La Seine Musicale, au coucher du soleil,
Pour un concert unique accueille deux artistes
Mêlant accords et vers pour un sommet théiste
Dont les évocations enchantent les oreilles.
Voilà comment aurait pu être annoncée cette soirée délicieuse pour les amoureux du dodécasyllabisme romantique, lors de laquelle Roger Muraro et Lambert Wilson ont proposé une lecture complète des Harmonies poétiques et religieuses. Complète et même augmentée, car les deux artistes ont choisi d’associer aux pièces de Liszt sans poème éponyme de Lamartine des textes exogènes, avec beaucoup d’habileté.

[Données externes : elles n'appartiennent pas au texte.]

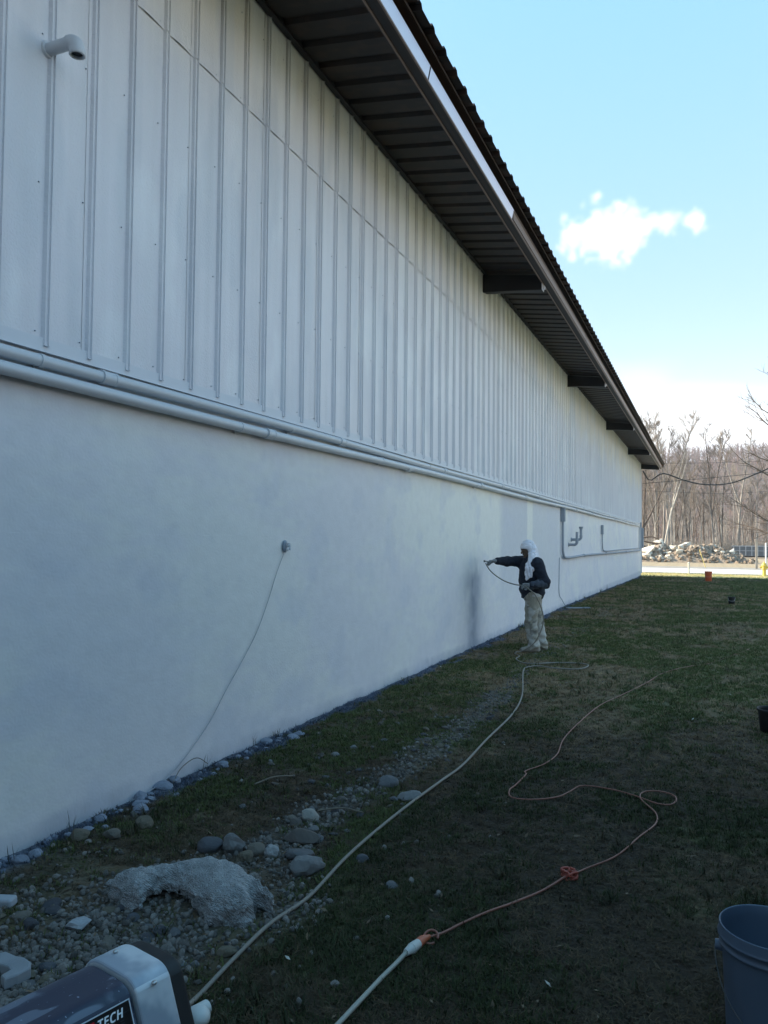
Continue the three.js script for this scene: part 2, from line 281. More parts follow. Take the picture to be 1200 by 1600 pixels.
{
  const xs = [], zs = [];
  const span = (a, b, n, arr) => { for (let i = 0; i < n; i++) arr.push(a + (b - a) * i / n); };
  span(-1500, -60, 14, xs); span(-60, -1, 24, xs); span(-1, 0, 6, xs); span(0, 4.4, 120, xs); span(4.4, 9, 34, xs); span(9, 30, 24, xs); span(30, 120, 18, xs); span(120, 1500, 14, xs); xs.push(1500);
  span(60, 4, 14, zs); span(4, -1, 14, zs); span(-1, -7, 150, zs); span(-7, -16, 120, zs); span(-16, -44, 130, zs); span(-44, -60, 40, zs); span(-60, -130, 40, zs); span(-130, -2000, 30, zs); zs.push(-2000);
  const p = [], c = [], uv = [], idx = [];
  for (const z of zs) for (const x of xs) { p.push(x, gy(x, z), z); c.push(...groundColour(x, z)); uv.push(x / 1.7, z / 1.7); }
  const nx = xs.length;
  for (let j = 0; j < zs.length - 1; j++) for (let i = 0; i < nx - 1; i++) { const a = j * nx + i; idx.push(a, a + 1, a + nx, a + 1, a + nx + 1, a + nx); }
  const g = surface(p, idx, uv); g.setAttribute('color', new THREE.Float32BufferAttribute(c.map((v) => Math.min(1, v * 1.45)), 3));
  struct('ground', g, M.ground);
}
{ // concrete walk with a kerb step, and the road behind it
  const strip = (z0, z1, y0, y1, h) => { const g = new THREE.BoxGeometry(260, h, z0 - z1, 60, 1, 4); return g.translate(20, (y0 + y1) / 2 - h / 2, (z0 + z1) / 2); };
  const uvm = (g, s) => { const p = g.attributes.position, u = g.attributes.uv; for (let i = 0; i < p.count; i++) u.setXY(i, p.getX(i) / s, p.getZ(i) / s); return g; };
  const walk = struct('sidewalk', uvm(strip(-46.2, -53.4, -0.10, -0.10, 0.2), 2.1), M.kerb);
  const road = struct('road', uvm(strip(-54.2, -59.5, -0.145, -0.145, 0.12), 2.3), M.asphalt);
}
// the wooded hill behind
{
  const p = [], idx = [], uv = [], c = [], nx = 60, nz = 24;
  const hy = (x, z) => { const t = sstep(-330, -640, z); return -0.3 + t * (58 + 6 * Math.sin(x * 0.009 + 1.2) + 10 * (fbm(x * 0.012, z * 0.012, 3, 3) - 0.5) + x * 0.03) - sstep(-660, -900, z) * 20; };
  for (let j = 0; j <= nz; j++) for (let i = 0; i <= nx; i++) { const x = -500 + 1000 * i / nx, z = -320 - 560 * j / nz; p.push(x, hy(x, z), z); uv.push(x / 14, z / 14); const n = fbm(x * 0.05, z * 0.03, 5, 4); c.push(...mix3([0.21, 0.125, 0.085], [0.24, 0.17, 0.12], n)); }
  for (let j = 0; j < nz; j++) for (let i = 0; i < nx; i++) { const a = j * (nx + 1) + i; idx.push(a, a + 1, a + nx + 1, a + 1, a + nx + 2, a + nx + 1); }
  const g = surface(p, idx, uv); g.setAttribute('color', new THREE.Float32BufferAttribute(c, 3)); struct('hill', g, M.ground);
  scene.userData.hy = hy;
}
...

Les interprètes arrivent sur scène vêtus sobrement de noir, sans artifice ni cérémonial, presque puritains, à l’unisson de la thématique de recueillement qui irrigue l’œuvre malgré ses envolées lyriques et virtuoses. Se succèderont à dix reprises lecture et musique, dans un alliage savant et convaincant matérialisant concrètement cette « lyre » dont les poètes romantiques parlent si souvent en s’en auto-proclamant la personnification.
Tour à tour poète romantique désespéré coupé du monde à la recherche du sublime, prêtre prêchant d’une foi tranquille et inébranlable, ou encore enfant aux prières ingénues, Lambert Wilson fait plus que déclamer les textes : il les incarne. Parfois à la limite du surjeu avec quelques rares mimiques gestuelles ou inflexions vocales insistantes, le comédien déploie le verbe des vers d’un phrasé travaillé éloquent. Il est frappant de distinguer selon sa diction les différents auteurs convoqués : Lambert Wilson restitue aussi bien le lyrisme métrique de Lamartine que l’élégance formelle de Corneille ou les vers encore structurés mais presque déconstruits de Victor Hugo.
Moins expansif théâtralement, Roger Muraro émerveille par la palette sonore qu’il tire de son instrument. Dans l'Ave Maria, ses doigts caressent le clavier à la manière dont un chaton ose à peine appréhender de ses pattes duvetées la pelote de laine qui lui fait face. Un intelligent jeu de pédale et l'utilisation de notes muettes favorisant l'écho de certains harmoniques plongent l'auditeur du Pater Noster dans la nef d'une église du vieux continent pendant l'office, avant de l'emmener dans les dunes d'un christianisme orientalisant où résonnent les clochettes puis toute la splendeur du désert lors du Miserere.